Dal 2016 mi occupo sull’Antidiplomatico di fake news, soprattutto quelle inerenti la Siria e, dopo la sua capitolazione, avendo intenzione di scrivere un instant-book su queste, cercavo su Internet vecchie notizie sulle gesta dell’attuale capo della Siria, il jaidista al-Jawlani scoprendo che quasi tutti gli articoli sui suoi crimini e, persino la pagina dell’FBI sulla taglia di dieci milioni di dollari erano scomparsi dalla Rete (in alcuni casi, anche dal benemerito sito Archive.org).  Ci sarebbe, quindi, da emendare la frase del filosofo greco Democrito “Solo una cosa è negata agli dei: cambiare il passato” ricordando che questo privilegio ora, con un click, è permesso ai Signori della Notizia e della Guerra.
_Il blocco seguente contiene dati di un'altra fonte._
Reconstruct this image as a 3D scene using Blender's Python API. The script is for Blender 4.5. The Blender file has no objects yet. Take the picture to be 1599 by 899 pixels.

Con qualche ritardo per le difficoltà nel trovare le fonti, il libro, “Syrian Fake News: tredici anni di menzogne che hanno distrutto la Siria” comunque, è stato pubblicato  (potete già ordinarlo in libreria o acquistarlo on line) e, tradotto in inglese e francese sarà presentato il 5 aprile a Tunisi nell’iniziativa “Per la sovranità dei popoli – Solidarietà alla Siria”. In calce a questo articolo un flipbook per sfogliare le pagine del libro; qui di seguito uno stralcio di un capitolo del libro che svela l’impostura del più celebrato “debunker” italiano (il nome scopritelo nella linkografia).

 

Il “soldato nano di Assad” e il debunking di regime

E ora occupiamoci dei “debunkers” e cioè persone che si occupano di sbugiardare le fake news. Una attività certamente meritoria se non fosse che oggi i celebrati “debunker”, per lo più, si limitano a far censurare sui social articoli scomodi all’establishment e a delegittimare chi cerca di fare controinformazione. Su questo ultimo punto, mi sia concesso citare una esperienza personale.

Anni fa, con un post su Facebook, segnalai la decapitazione di un adolescente palestinese in Siria da parte di miliziani del gruppo Nour al-Din al-Zinki, (inglobata nel cosiddetto Esercito siriano libero, foraggiato dall’Occidente e dalle petromonarchie) che lo ritenevano un informatore del governo di Damasco. Questo crimine mi era stato comunicato da un amico siriano con l’invio di alcuni articoli in lingua araba (che avevo tradotto automaticamente usando internet). La storia lì raccontata mi sembrava verosimile e a convincermi della sua attendibilità fu un video (linkato negli articoli che mi erano stati inviati) prodotto dai terroristi, postato e successivamente cancellato da Youtube, che ero riuscito a recuperare da un collega francese (si occupava di fake news sul benemerito sito Investig’Action) il quale aveva pensato bene di scaricarlo subito sul suo computer.

Pubblicato il post, me ne sarei ben presto dimenticato se la storia del ragazzino decapitato dai terroristi non fosse stata additata come una fake news nel sito (qui, ad ogni fine, lo screenshoot dell’articolo) di colui che, ancora oggi, viene considerato in Italia il più insigne debunker, il quale rivelava che non si trattava affatto di un adolescente bensì, di un “soldato nano di Assad”. Affermazione sbalorditiva (ma da quando in qua i nani vengono arruolati negli eserciti?) che il debunker pretendeva di attestare pubblicando, senza nessun link di riferimento: lo screenshoot di una improbabile dichiarazione, in lingua inglese, dei “genitori del soldato siriano identificato come un ragazzino” secondo i quali il figlio era un nano “in quanto affetto da Talassemia”; un altrettanto improbabile tesserino dell’esercito siriano e pessimi fotomontaggi nei quali il viso del ragazzo era appiccicato su quello di una persona, tra l’altro, non  in divisa;  il comunicato del gruppo Nour al-Din al-Zinki che si scusava dell’accaduto.

E perché mai Nour al-Din al-Zinki si scusava dell’accaduto, considerando le innumerevoli decapitazioni di soldati siriani compiute da questo gruppo? Per aver decapitato un soldato nano?